From age six I was always the one to find my father drinking even when the rest of the family thought he was sober again. Due to this fact I always knew that when he made a promise it would be broken making it hard for me to believe that anyone was ever telling me the truth. Watching his secretive behaviors also helped me learn how to hide my secrets as well, which meant hiding away myself from everyone who knew me as a form of protection.
While I formed relationships at school it was only partial on my side with friends often changing as I grew up since I was not comfortable with people who appeared to know me to well. No one knew that when I went home I would spend nights pulling my father out of the bathroom into bed or on rare nights when he got violent locking the door or calling my uncle. Although he never directly hurt anyone while in a violent mood he did make many holes in the walls and his yelling was enough to make me jump as a negative reminder of my whole childhood.

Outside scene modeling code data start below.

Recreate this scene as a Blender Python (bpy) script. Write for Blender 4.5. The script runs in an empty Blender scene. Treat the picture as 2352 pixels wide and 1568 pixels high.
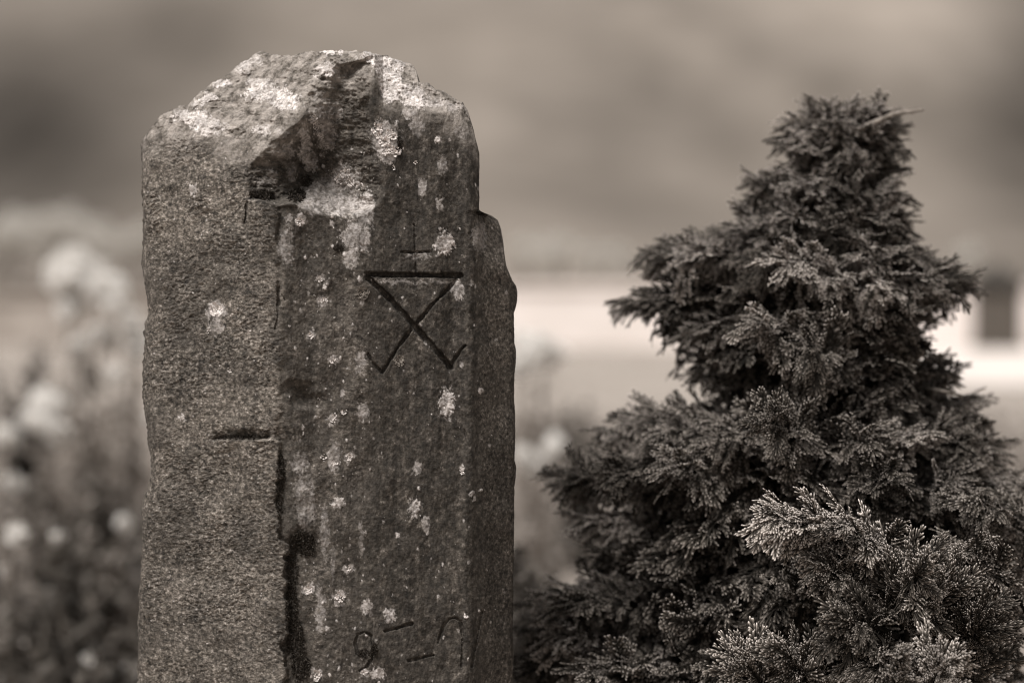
import bpy, math, random
import numpy as np
from mathutils import Vector

sc = bpy.context.scene
# ------------------------------------------------------------------ camera, world, sun, exposure
F = 85.0 / 36.0 * 2352.0            # focal length in picture units (a 2352 x 1568 picture)
CAMZ = 1.15
CX, CY = 1176.0, 784.0
cam_data = bpy.data.cameras.new('camera'); cam = bpy.data.objects.new('camera', cam_data)
sc.collection.objects.link(cam)
cam.location = (0, 0, CAMZ); cam.rotation_euler = (math.radians(90), 0, 0)
cam_data.lens = 85; cam_data.sensor_width = 36; cam_data.clip_end = 3000; cam_data.clip_start = 0.05
cam_data.dof.use_dof = True; cam_data.dof.focus_distance = 2.65; cam_data.dof.aperture_fstop = 2.3
cam_data.dof.aperture_blades = 0
sc.camera = cam
SUN_EL, SUN_AZ = math.radians(60), math.radians(-146)   # azimuth from +Y (view direction), negative = left; >90 = behind the camera
world = bpy.data.worlds.new('World'); sc.world = world; world.use_nodes = True
wn = world.node_tree; bg = wn.nodes['Background']
sky = wn.nodes.new('ShaderNodeTexSky'); sky.sky_type = 'NISHITA'; sky.sun_disc = False
sky.sun_elevation = SUN_EL; sky.sun_rotation = SUN_AZ; sky.dust_density = 4.0
hs = wn.nodes.new('ShaderNodeHueSaturation'); hs.inputs['Saturation'].default_value = 0.0
wn.links.new(sky.outputs[0], hs.inputs['Color']); wn.links.new(hs.outputs[0], bg.inputs[0])
bg.inputs[1].default_value = 0.065
sun_d = bpy.data.lights.new('sun', 'SUN'); sun_d.energy = 4.4; sun_d.angle = math.radians(30)
sun_d.color = (1.0, 0.985, 0.965)
sun = bpy.data.objects.new('sun', sun_d); sc.collection.objects.link(sun)
sdir = Vector((math.sin(SUN_AZ) * math.cos(SUN_EL), math.cos(SUN_AZ) * math.cos(SUN_EL), math.sin(SUN_EL)))
sun.rotation_euler = sdir.to_track_quat('Z', 'Y').to_euler()
vs = sc.view_settings; vs.view_transform = 'Standard'; vs.look = 'None'; vs.gamma = 1.0; vs.use_curve_mapping = False
vs.exposure = 0.14
try:
    sc.cycles.use_denoising = True
    sc.cycles.denoiser = 'OPENIMAGEDENOISE'
    sc.cycles.filter_width = 1.1
    sc.cycles.max_bounces = 5; sc.cycles.diffuse_bounces = 4
except Exception:
    pass

# ------------------------------------------------------------------ helpers
def unproj(px, py, D):
    """world point seen at picture position (px, py) at distance D in front of the camera"""
    return np.array([(px - CX) / F * D, D, CAMZ - (py - CY) / F * D])

def obj_from(name, verts, quads, tris, mat, parent=None, attrs=None, smooth=False):
    me = bpy.data.meshes.new(name)
    verts = np.asarray(verts, dtype=np.float32)
    quads = np.asarray(quads, dtype=np.int32).reshape(-1, 4); tris = np.asarray(tris, dtype=np.int32).reshape(-1, 3)
    nq, nt = len(quads), len(tris)
    me.vertices.add(len(verts)); me.vertices.foreach_set('co', verts.ravel())
    me.loops.add(nq * 4 + nt * 3)
    me.loops.foreach_set('vertex_index', np.concatenate([quads.ravel(), tris.ravel()]).astype(np.int32))
    me.polygons.add(nq + nt)
    ls = np.concatenate([np.arange(nq) * 4, nq * 4 + np.arange(nt) * 3]).astype(np.int32)
    me.polygons.foreach_set('loop_start', ls)
    me.polygons.foreach_set('use_smooth', np.full(nq + nt, bool(smooth)))
    if attrs:
        for k, v in attrs.items():
            a = me.attributes.new(k, 'FLOAT', 'POINT'); a.data.foreach_set('value', np.asarray(v, dtype=np.float32))
    me.update(calc_edges=True)
    me.materials.append(mat)
    o = bpy.data.objects.new(name, me); sc.collection.objects.link(o)
    if parent is not None:
        o.parent = parent
    return o

def empty(name, loc):
    o = bpy.data.objects.new(name, None); sc.collection.objects.link(o); o.location = loc
    return o

def tag(o, label=None, cat=None, group=None, kind=None):
    if label: o['label'] = label
    if cat: o['category'] = cat
    if group: o['group'] = group
    if kind: o['kind'] = kind
    return o

def copy_tree(o, parent=None):
    c = o.copy(); sc.collection.objects.link(c)
    if parent is not None: c.parent = parent
    for ch in list(o.children): copy_tree(ch, c)
    return c

_tables = {}
def noise2(x, y, seed=0):
    if seed not in _tables:
        _tables[seed] = np.random.RandomState(seed + 11).rand(256, 256).astype(np.float32) * 2 - 1
    T = _tables[seed]
    xi = np.floor(x).astype(np.int64); yi = np.floor(y).astype(np.int64)
    fx = x - xi; fy = y - yi
    fx = fx * fx * fx * (fx * (fx * 6 - 15) + 10); fy = fy * fy * fy * (fy * (fy * 6 - 15) + 10)
    a = T[xi & 255, yi & 255]; b = T[(xi + 1) & 255, yi & 255]
    c = T[xi & 255, (yi + 1) & 255]; d = T[(xi + 1) & 255, (yi + 1) & 255]
    return (a + (b - a) * fx) * (1 - fy) + (c + (d - c) * fx) * fy

def fbm(x, y, seed=0, octv=4, gain=0.5):
    s = 0; a = 1.0; t = 0
    for i in range(octv):
        s = s + a * noise2(x * 2 ** i + 17.3 * i, y * 2 ** i + 9.1 * i, seed + i); t += a; a *= gain
    return s / t

def sstep(a, b, x):
    t = np.clip((x - a) / (b - a), 0, 1); return t * t * (3 - 2 * t)

def pl(pts, q):
    p = np.array(pts, dtype=float); return np.interp(q, p[:, 0], p[:, 1])

def sep(v, warm=1.0):
    """sepia-toned base colour of a luminance"""
    k = max(0.0, 1.0 - v ** 0.7) * warm
    return (v * (1.075 + 0.10 * k), v * (0.985 - 0.01 * k), v * (0.95 - 0.17 * k), 1)

def gry(v): return (v, v, v, 1)

def ramp(nt, fac, stops):
    r = nt.nodes.new('ShaderNodeValToRGB'); e = r.color_ramp.elements
    e[0].position, e[0].color = stops[0][0], stops[0][1]
    e[1].position, e[1].color = stops[-1][0], stops[-1][1]
    for p, c in stops[1:-1]:
        n = e.new(p); n.color = c
    nt.links.new(fac, r.inputs[0]); return r.outputs[0]

def tnoise(nt, coord, scale, detail=4, rough=0.55, stretch=None):
    if stretch:
        mp = nt.nodes.new('ShaderNodeMapping'); mp.inputs['Scale'].default_value = stretch
        nt.links.new(coord, mp.inputs[0]); coord = mp.outputs[0]
    n = nt.nodes.new('ShaderNodeTexNoise'); n.inputs['Scale'].default_value = scale
    n.inputs['Detail'].default_value = detail; n.inputs['Roughness'].default_value = rough
    nt.links.new(coord, n.inputs['Vector']); return n.outputs[0]

def mix(nt, fac, a, b, mode='MIX'):
    m = nt.nodes.new('ShaderNodeMix'); m.data_type = 'RGBA'; m.blend_type = mode
    for sock, v in ((m.inputs[0], fac), (m.inputs[6], a), (m.inputs[7], b)):
        if hasattr(v, 'is_linked'): nt.links.new(v, sock)
        else: sock.default_value = v
    return m.outputs[2]

def math_n(nt, op, a, b=0.0, clamp=False):
    m = nt.nodes.new('ShaderNodeMath'); m.operation = op; m.use_clamp = clamp
    for sock, v in ((m.inputs[0], a), (m.inputs[1], b)):
        if hasattr(v, 'is_linked'): nt.links.new(v, sock)
        else: sock.default_value = v
    return m.outputs[0]

def attr(nt, name):
    a = nt.nodes.new('ShaderNodeAttribute'); a.attribute_name = name; return a.outputs['Fac']

def new_mat(name, rough=0.85, spec=0.3):
    m = bpy.data.materials.new(name); m.use_nodes = True
    nt = m.node_tree; b = nt.nodes['Principled BSDF']
    b.inputs['Roughness'].default_value = rough; b.inputs['Specular IOR Level'].default_value = spec
    tc = nt.nodes.new('ShaderNodeTexCoord')
    return m, nt, b, tc.outputs['Object']

def bump(nt, b, h, strength, dist):
    n = nt.nodes.new('ShaderNodeBump'); n.inputs['Strength'].default_value = strength; n.inputs['Distance'].default_value = dist
    nt.links.new(h, n.inputs['Height']); nt.links.new(n.outputs[0], b.inputs['Normal'])

def simple_mat(name, v0, v1, scale, rough=0.9, spec=0.2, bmp=0.0, bd=0.01, warm=1.0, detail=5, lo=0.35, hi=0.65):
    m, nt, b, co = new_mat(name, rough, spec)
    n = tnoise(nt, co, scale, detail)
    nt.links.new(ramp(nt, n, [(lo, sep(v0, warm)), (hi, sep(v1, warm))]), b.inputs['Base Color'])
    if bmp: bump(nt, b, n, bmp, bd)
    return m

class MB:
    """collects pieces into one mesh"""
    def __init__(s): s.v = []; s.q = []; s.t = []; s.a = []; s.n = 0
    def add(s, v, q=(), t=(), a=None):
        v = np.asarray(v, dtype=np.float32).reshape(-1, 3)
        q = np.asarray(q, dtype=np.int32).reshape(-1, 4); t = np.asarray(t, dtype=np.int32).reshape(-1, 3)
        s.v.append(v); s.q.append(q + s.n); s.t.append(t + s.n)
        s.a.append(np.zeros(len(v)) if a is None else np.asarray(a)); s.n += len(v)
    def tube(s, pts, rad, n=6, a=0.0):
        pts = np.asarray(pts, dtype=float); k = len(pts); rad = np.broadcast_to(rad, (k,))
        tan = np.gradient(pts, axis=0); tan /= np.linalg.norm(tan, axis=1)[:, None] + 1e-9
        ref = np.array([0.31, 0.17, 0.93]); V = []
        for i in range(k):
            u = np.cross(tan[i], ref); u /= np.linalg.norm(u) + 1e-9; w = np.cross(tan[i], u)
            for j in range(n):
                an = 2 * math.pi * j / n
                V.append(pts[i] + rad[i] * (math.cos(an) * u + math.sin(an) * w))
        Q = [[i * n + j, i * n + (j + 1) % n, (i + 1) * n + (j + 1) % n, (i + 1) * n + j] for i in range(k - 1) for j in range(n)]
        V.append(pts[-1] + tan[-1] * rad[-1] * 0.5); V.append(pts[0] - tan[0] * rad[0] * 0.5); e = k * n
        T = [[(k - 1) * n + j, (k - 1) * n + (j + 1) % n, e] for j in range(n)] + [[(j + 1) % n, j, e + 1] for j in range(n)]
        s.add(V, Q, T, np.full(len(V), a))
    def box(s, x0, x1, y0, y1, z0, z1, a=0.0):
        V = [(x, y, z) for x in (x0, x1) for y in (y0, y1) for z in (z0, z1)]
        s.add(V, [(0, 1, 3, 2), (4, 6, 7, 5), (0, 4, 5, 1), (2, 3, 7, 6), (0, 2, 6, 4), (1, 5, 7, 3)], (), np.full(8, a))
    def build(s, name, mat, parent=None, attr_name=None, smooth=False):
        return obj_from(name, np.concatenate(s.v), np.concatenate(s.q), np.concatenate(s.t), mat, parent,
                        {attr_name: np.concatenate(s.a)} if attr_name else None, smooth)

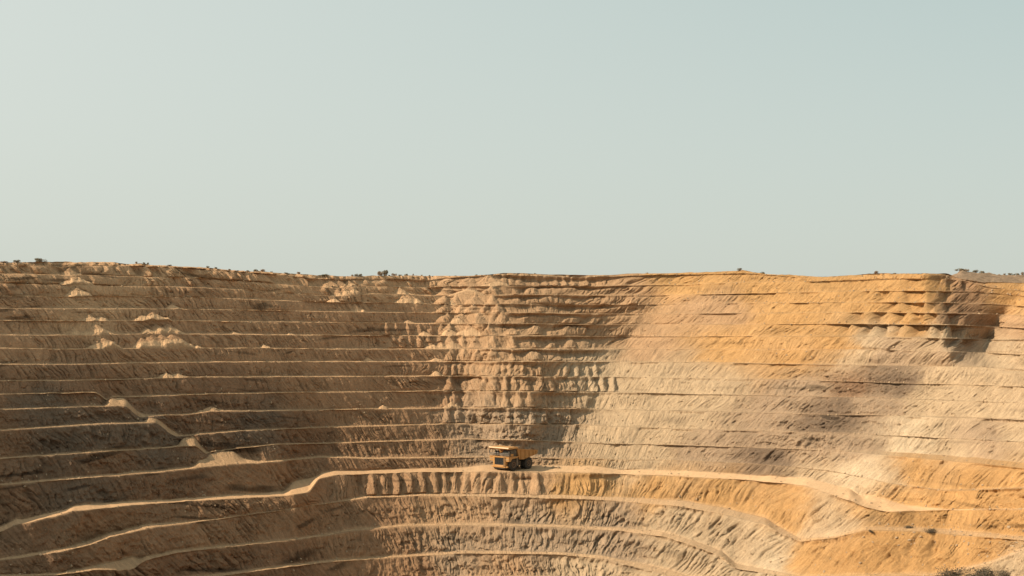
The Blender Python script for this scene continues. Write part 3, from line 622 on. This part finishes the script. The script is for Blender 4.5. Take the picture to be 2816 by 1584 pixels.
    e = MB(); e.box(-.75, .35, -3.8, -2.2, 3.28, 4.05, .06).tube((-.2, -2.4, 4.0), (-.2, -2.4, 4.7), .12, 10); e.build('electrical_cabinet', M_gry, T)
    for x in (-3.02, 3.02):
        mi = MB(); mi.tube((x * .98, -4.85, 3.3), (x, -4.95, 4.35), .03); mi.box(x - .16, x + .16, -5.0, -4.94, 3.9, 4.5, .02); mi.build('mirror', M_met, T)
    # tank and steps behind the front wheel
    for x0, x1 in ((1.0, 2.1), (-2.1, -1.0)):
        t = MB(); t.box(x0, x1, -1.1, .35, 1.0, 2.05, .15); t.build('fuel_tank', M_met, T)
    st = MB(); st.box(2.1, 2.75, -1.95, -1.45, 1.0, 3.1, .05); st.build('side_panel', M_gry, T)
    # dump body: sloped floor, tall front, canopy, side ribs
    sil = [(-1.25, 2.5), (.2, 2.38), (2.2, 2.8), (4.9, 3.35), (5.3, 4.05), (5.1, 4.2), (-1.9, 4.95), (-2.05, 4.8)]
    D_ = MB()
    for sx in (-1, 1): D_.prism(sil, sx * 3.0, sx * 2.86, .0)
    D_.prism([(-1.25, 2.5), (.2, 2.38), (2.2, 2.8), (4.9, 3.35), (4.9, 3.5), (2.2, 2.96), (.2, 2.56), (-1.15, 2.7)], -2.858, 2.858)
    D_.prism([(-1.25, 2.73), (-1.1, 2.73), (-1.9, 4.93), (-2.05, 4.8)], -2.858, 2.858)
    for sx in (-1, 1): D_.prism([(-1.9, 4.82), (5.15, 4.06), (5.15, 4.22), (-1.9, 4.98)], sx * 2.80, sx * 3.07)
    bd = D_.build('dump_body', M_ybd, T)
    ca = MB(); ca.prism([(-5.15, 5.0), (-5.25, 5.15), (-5.1, 5.42), (-1.95, 5.42), (-1.92, 5.05), (-4.9, 4.95)], -3.12, 3.12, .04)
    for x in (-2.2, -.75, .75, 2.2): ca.box(x - .1, x + .1, -4.8, -2.1, 4.82, 4.96, .02)
    ca.build('canopy', M_yel, bd)
    for sx in (-1, 1):
        for y, z0 in ((-.75, 2.6), (.75, 2.62), (2.2, 2.9), (3.6, 3.15), (4.6, 3.35)):
            rb = MB(); rb.box(sx * 3.08 - .075, sx * 3.08 + .075, y - .13, y + .13, z0, 4.72 - (y + 1.9) * .107, .02); rb.build('rib', M_ybd, bd)
    hc = MB()
    for x in (-.55, .55): hc.tube((x, -.6, 1.7), (x, .7, 2.5), .14, 12)
    hc.build('hoist_cylinder', M_gry, T)
    # wheels
    def wheel(x, y, w, dual):
        Wp = empty('wheel', (0, 0, 0)); Wp.parent = T
        R_ = 1.36
        prof = [(-w / 2 + .02, .62), (-w / 2, .8), (-w / 2 + .03, 1.16), (-w / 2 + .1, 1.29), (-w / 2 + .22, R_ - .02), (0, R_), (w / 2 - .22, R_ - .02), (w / 2 - .1, 1.29), (w / 2 - .03, 1.16), (w / 2, .8), (w / 2 - .02, .62)]
        t = MB(); t.lathe(prof, x, y, R_, 48)
        for k in range(28):
            a = 2 * math.pi * k / 28
            for s_ in (-1, 1):
                q = Matrix.Rotation(a + s_ * .06, 3, 'X')
                c_ = q @ Vector((0, 0, R_ + .01))
                bb = bmesh.new(); bmesh.ops.create_cube(bb, size=1)
                for v in bb.verts: v.co = q @ Vector((v.co.x * w * .44 + s_ * w * .25, v.co.y * .15, v.co.z * .10 + R_ + .0)) + Vector((x, y, R_))
                t._add(bb)
        ty_ = t.build('tyre', M_blk, Wp)
        sx = 1 if x > 0 else -1
        r2 = MB(); r2.lathe([(sx * (w / 2 - .30), .10), (sx * (w / 2 - .28), .50), (sx * (w / 2 - .05), .60), (sx * (w / 2 + .02), .63), (sx * (w / 2 + .02), .57), (sx * (w / 2 - .16), .47), (sx * (w / 2 - .18), .24), (sx * (w / 2 - .02), .22), (sx * (w / 2 - .02), .05)], x, y, R_, 32)
        r2.build('rim', M_rus, Wp)
    wheel(2.25, -2.9, .95, False); wheel(-2.25, -2.9, .95, False)
    for x in (2.42, 1.42, -1.42, -2.42): wheel(x, 2.2, .86, True)
    return T
jt = int(np.argmin(abs(xs - 1410)))
rr = np.where((RI == K) & (RK == 0))[0]
TY = float(Y[rr, jt].min() + 5.3)
kz = int(np.argmin(abs(Y[rr, jt] - TY)))
make_truck((0.35, TY, float(Z[rr[kz], jt]) + EYE + 0.02), R(-42))

# ------------------------------------------------------------------ shrubs
def leaf_mat(name, col):
    m, n, b = principled(name); N = n.nodes; Lk = n.links
    b.inputs['Roughness'].default_value = .8; b.inputs['Specular IOR Level'].default_value = .15
    g = N.new('ShaderNodeNewGeometry'); no = N.new('ShaderNodeTexNoise'); no.inputs['Scale'].default_value = 3.0
    Lk.new(g.outputs['Position'], no.inputs['Vector'])
    cr = N.new('ShaderNodeMix'); cr.data_type = 'RGBA'; cr.inputs[6].default_value = (*[c * .6 for c in col], 1); cr.inputs[7].default_value = (*[min(1, c * 1.45) for c in col], 1)
    Lk.new(no.outputs['Fac'], cr.inputs['Factor']); Lk.new(cr.outputs[2], b.inputs['Base Color'])
    return m
M_leaf = [leaf_mat('olive scrub leaves', (.17, .14, .085)), leaf_mat('dry brown leaves', (.24, .17, .11)), leaf_mat('dark scrub leaves', (.085, .07, .05))]
M_stem = simple_mat('dry wood', (.14, .09, .06), .9, 0, .3)
def foliage_mesh(seed, n, leaf, squash=.8, lobes=7):
    rnd = random.Random(seed); bm = bmesh.new()
    L_ = [(Vector((rnd.uniform(-.33, .33), rnd.uniform(-.33, .33), rnd.uniform(.10, .58) * squash)), rnd.uniform(.17, .33)) for _ in range(lobes)]
    for k in range(n):
        c, r = rnd.choice(L_)
        d = Vector((rnd.gauss(0, 1), rnd.gauss(0, 1), rnd.gauss(0, 1))).normalized()
        p = c + d * r * rnd.uniform(.55, 1.05); p.z = max(.01, p.z)
        a = Vector((rnd.gauss(0, 1), rnd.gauss(0, 1), rnd.gauss(0, 1))).normalized(); b = d.cross(a).normalized() if d.cross(a).length > .1 else Vector((1, 0, 0))
        s = leaf * rnd.uniform(.6, 1.3)
        q = [bm.verts.new(p + b * s * .5), bm.verts.new(p + a * s), bm.verts.new(p - b * s * .5), bm.verts.new(p - a * s * .6)]
        bm.faces.new(q)
    me = bpy.data.meshes.new('foliage'); bm.to_mesh(me); bm.free(); return me
def stem_mesh(seed):
    rnd = random.Random(seed); m = MB()
    for k in range(7):
        a = rnd.uniform(0, 6.28); e = Vector((math.cos(a) * rnd.uniform(.08, .3), math.sin(a) * rnd.uniform(.08, .3), rnd.uniform(.3, .6)))
        mid = e * .5 + Vector((0, 0, .05)); m.tube((0, 0, -.05), mid, .022, 6); m.tube(mid, e, .013, 5)
    me = bpy.data.meshes.new('stems'); m.bm.to_mesh(me); m.bm.free(); me.materials.append(M_stem); return me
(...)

As a result of keeping myself emotional distance I often find myself hiding things that I had no reason to. For this reason I lost many friends and watched relationship after relationship fail throughout college. Although I tried my best to always present a positive front, people who tried to get close to me could tell I was always holding something back and would catch me in stupid lies that I could not explain.
When I became drinking age I spent two years of my life enjoying the same lifestyle as my father until one day I woke alone realizing that I had become no better. While I understand the thrill that drinking held as a solution and escape, I also knew the result. The problem was that I also had to face down withdrawal which is the toughest challenge I have ever taken on.
Today I am sober but every time I walk into a college bar I am approached with the same choice that for me is so much more complicated than my friends. However, since they are not allowed to know me I struggle with it alone, which continues to separate me from living a happy life.